Mass adoption won’t happen without strong charging infrastructure, experts warn.
In April, the Luxon government announced a plan to accelerate the delivery of electric vehicle (EV) chargers across the nation through a co-investment with the private sector.
For all the talk about increasing EV ownership across New Zealand, the country still only had about 1400 charge points – around one for every 84 EVs at the end of last year.
To put things more starkly, New Zealand has fewer public chargers per EV than many other countries in the OECD.
“We know that this is a barrier to Kiwis purchasing EVs,” Transport Minister Chris Bishop said at the time.
“People buying an EV need confidence that they can charge where and when they need to on a comprehensive public network,” Bishop said.
“The Government is moving to a more sophisticated, commercial procurement model.
“We have set aside up to $68.5 million in currently held grant funding, to provide concessionary loans to private operators to co-invest in public EV charging infrastructure. Loans will be quicker to implement and will help achieve the Government’s objectives with less complexity, cost and risk,” Bishop said.
The Government is targeting 10,000 by 2030, so that there will be one public charge point to around 40 EVs. It believes this will remove people’s “range anxiety” and make owning an EV as easy as possible.
According to Bishop, the Government will utilise the highly successful Ultra-Fast Broadband model to accelerate the roll-out of EV chargers because under the status quo, the private sector have been reluctant to invest in charging infrastructure until there’s sufficient demand.
“This demand for charging won’t grow until the purchase of EVs stops being hampered by a lack of public charging. This chicken-and-egg situation is hampering the roll-out and justifies government action,” Bishop said.
Participants at the recent New Age of Mobility roundtable co-hosted by the New Zealand Herald and Custom Fleet agreed the lack of infrastructure is hampering the growth of the EV sector at present.
According to the President of Custom Fleet, Chris Tulloch, there’s not only a lack of infrastructure but “a lack of reliability even if the infrastructure is there”.
“There’s just a general lack of innovation when it comes to how we could potentially roll out infrastructure to support more mass adoption of electric vehicles,” Tulloch says.
“It’s a bit of a stalemate at the moment waiting for who’s going to move first – the government or the private sector.

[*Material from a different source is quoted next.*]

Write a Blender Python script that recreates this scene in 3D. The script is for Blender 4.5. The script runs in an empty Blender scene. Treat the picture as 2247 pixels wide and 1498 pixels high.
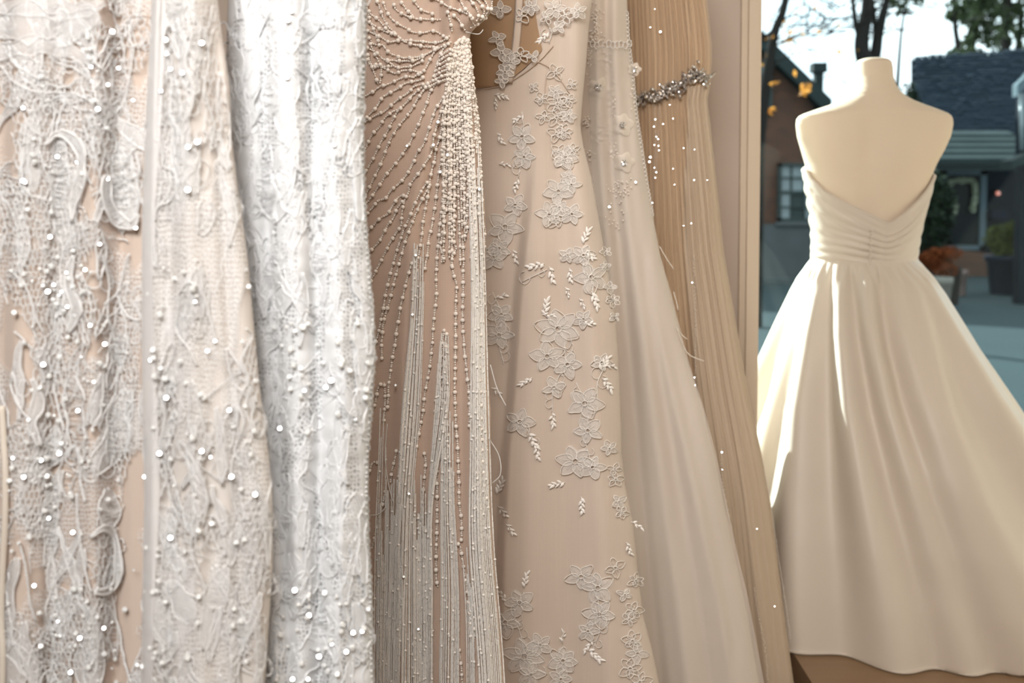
import bpy, math, random
import numpy as np
from mathutils import Vector, Matrix

# ------------------------------------------------------------------ camera
W, H_PX = 2247.0, 1498.0
LENS = 35.0
FPX = LENS / 36.0 * W
CAM_H = 1.5
PITCH = math.radians(2.5)
HORIZON = 450.0
CY = HORIZON + math.tan(PITCH) * FPX
CX = W / 2
scene = bpy.context.scene
cam_data = bpy.data.cameras.new('camera')
cam = bpy.data.objects.new('camera', cam_data)
scene.collection.objects.link(cam)
cam.location = (0, 0, CAM_H)
cam.rotation_euler = (math.pi / 2 - PITCH, 0, 0)
cam_data.lens = LENS
cam_data.sensor_width = 36.0
cam_data.shift_y = (CY - H_PX / 2) / W
cam_data.clip_start = 0.05
cam_data.clip_end = 400
cam_data.dof.use_dof = True
cam_data.dof.focus_distance = 1.32
cam_data.dof.aperture_fstop = 5.0
scene.camera = cam
scene.view_settings.view_transform = 'Standard'
scene.view_settings.look = 'None'
scene.view_settings.exposure = 0.24
scene.view_settings.gamma = 1.0
scene.view_settings.use_curve_mapping = False
scene.cycles.transparent_max_bounces = 12
scene.cycles.max_bounces = 6
scene.cycles.diffuse_bounces = 3
scene.cycles.glossy_bounces = 2
scene.cycles.caustics_reflective = False
scene.cycles.caustics_refractive = False

# ------------------------------------------------------------------ sky, sun, added room lights
world = bpy.data.worlds.new('sky')
scene.world = world
world.use_nodes = True
wn, wl = world.node_tree.nodes, world.node_tree.links
bg = wn['Background']
tc = wn.new('ShaderNodeTexCoord')
nz = wn.new('ShaderNodeTexNoise'); nz.inputs['Scale'].default_value = 2.6; nz.inputs['Detail'].default_value = 5
rp = wn.new('ShaderNodeValToRGB')
rp.color_ramp.elements[0].position = 0.30; rp.color_ramp.elements[0].color = (0.55, 0.80, 1.0, 1)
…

The best examples around the world of a thriving EV sector is where the investment in the sector is infrastructure led.”
Fellow roundtable participant, Managing Director of facilities management leaders OCS, Gareth Marriott agreed an infrastructure first approach seems to have led to a more successful take-up of EVs.
“Scandinavia shows what happens when you invest in infrastructure first – it gives people the confidence to switch. In New Zealand, we’ll need the same approach if we want business and households to commit to EVs at scale,” Marriott says.
Tulloch also cites cities such as London where there are currently upwards of 24,000 chargers across the city.
London leads the UK in electric vehicle uptake, with 193,000 plug-in electric cars and vans registered in the capital with the UK Department for Transport predicting there
will be 1.4 million by 2030. This reflects the UK Government’s Zero-Emission Vehicle (ZEV) mandate, which requires all new cars and vans to be zero emission by 2035.
Beyond the infrastructure challenge, roundtable participants spoke of the cost of EVs and their potential resale value as also hindering their rollout.
The issue of resale or residual value of EVs was raised by most participants with a recent survey undertaken by US-based data-driven car search and research company iSeeCars.com finding the values of EVs crash after purchase falling 58.8 per cent in 5 years.
Head of Operations support at Watercare, Mathew Telfer, says the utility looks at whole of life cost when it looks at fleet costs so they prefer to watch how the EV sector continues to evolve at present.
Telfer says as a local government organisation Watercare has to look very closely at costs and while the organisation likes to innovate it prefers to be a fast follower once there is proof of concept.
He says unknowns such as the rolling out of charging infrastructure and the potential introduction of road user charges for EVs are issues that can change Watercare’s current cost assessments.
“So, change within the environment which leads to change of cost to us creates a certain wariness as we have to pass on those costs to our customers,” Telfer says.